The road to Kishtwar from Batote never solved the problem of land erosion caused by the rills that excavation creates. The Mughal Road led to cutting off the magnificent promontory called Kokerseena on the Poonch side of Pir ki Gali. This was near the infamous site of Hastivanj where Mihirakula the Hun enjoyed the agonized cries of elephants falling down the precipice.

More than a thousand feet of steeply descending slopes that were fully clothed in a dense forest of spruce, pine and larch are now a dappled mess of brown and yellow slide zones. Could this not have been avoided? And if it could not, why were ameliorative measures not taken?

In this environmentally conscious era, one imagines that road designers are as sensitive as the rest of us to the devastating consequences of their professional activities. How then is it that they never seem to emulate their fellow professionals in the West, or even Malaysia?

It could be that lower cost proposals have an easier chance of gaining administrative acceptance, which leads road builders to exclude slope restoration in their project plans. However, it is equally probable that slope  restoration and protections works are contracted for but not executed with the money being pocketed. It is possible that they just don’t care.

Whatever the reason it is high time the problem was addressed. Projects should not be approved unless restoration and protection works are fully funded, and contractors' bills should not be finally paid till they are seen and certified to have executed these works.

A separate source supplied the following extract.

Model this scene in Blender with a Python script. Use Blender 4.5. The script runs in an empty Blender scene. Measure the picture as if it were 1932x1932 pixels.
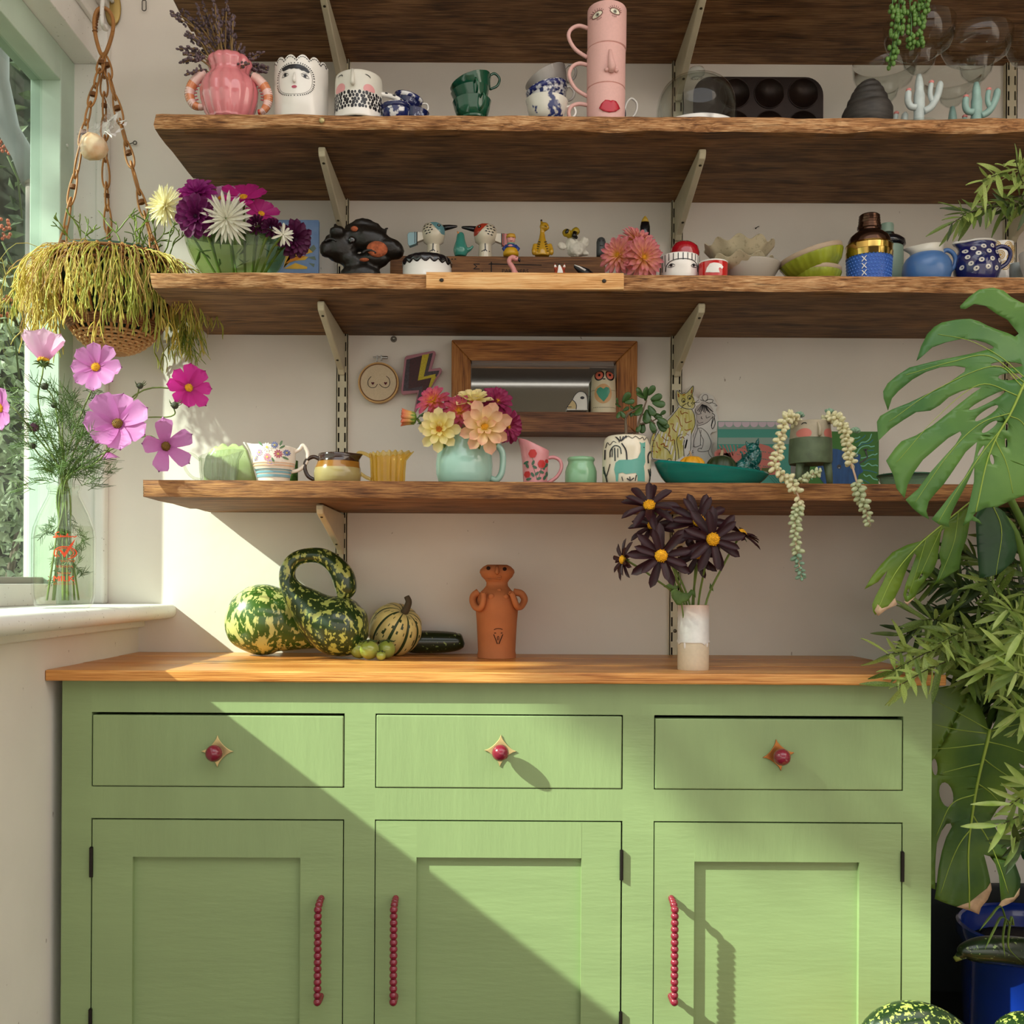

In the meanwhile, it should be ensured that, for ongoing works, supplemental funds are provided for restoration and protection of hill slopes. Provision is now routinely made for tree planting to replace trees cut down. A similar provision needs to be made for slopes cut off, rills created, greenery destroyed. Engineers are forced to provide retaining walls to create roads; they should also be compelled to build retaining walls for the slopes they cut off and the slides that creates.

Piecemeal planning must be deplored, but in this case there is no helping it. Tunnels are now being planned under Pir ki Gali and Sinthan Pass. Should this not have been done from the very beginning before doing the damage. The road section between Ramban and Banihal is an epic case of this sort of road planning. Some of the tunnels now being planned should have been taken up at the very beginning instead of devastating the mountainsides.

But to get back to Sonmarg – one does not know if the NHAI has any plans to restore the battered beauty of the glens and dales of Sonmarg and Minamarg. If not Environmental groups in Srinagar and elsewhere should take it up with the Union Ministry of Road Transport and with the concerned departments in the Government of J&K.

It is not just a question of restoring slopes here or building retaining walls along the Leh highway, upwards of Gund and all the way to Minamarg. The sites of the stone crushers must be re-greened once the project is completed. All of the stone aggregate remaining must be removed to enable the grass to grow back on the meadows where trucks are parked to collect aggregate.

And then there is the muck. Muck dumping sites have been built, but these are all along the road, and on the banks of the Sindh nullah. This muck must be removed from and used for landfill elsewhere. At the very least it should be covered up with earth and planted over with whatever plant will grow there – grass, shrubs or trees.

I imagine the problem of muck removal is huge. The tunnel is over fourteen kilometres long. A solution to the connectivity issue to Ladakh must not be allowed to become a problem for Sonmarg and Minamarg.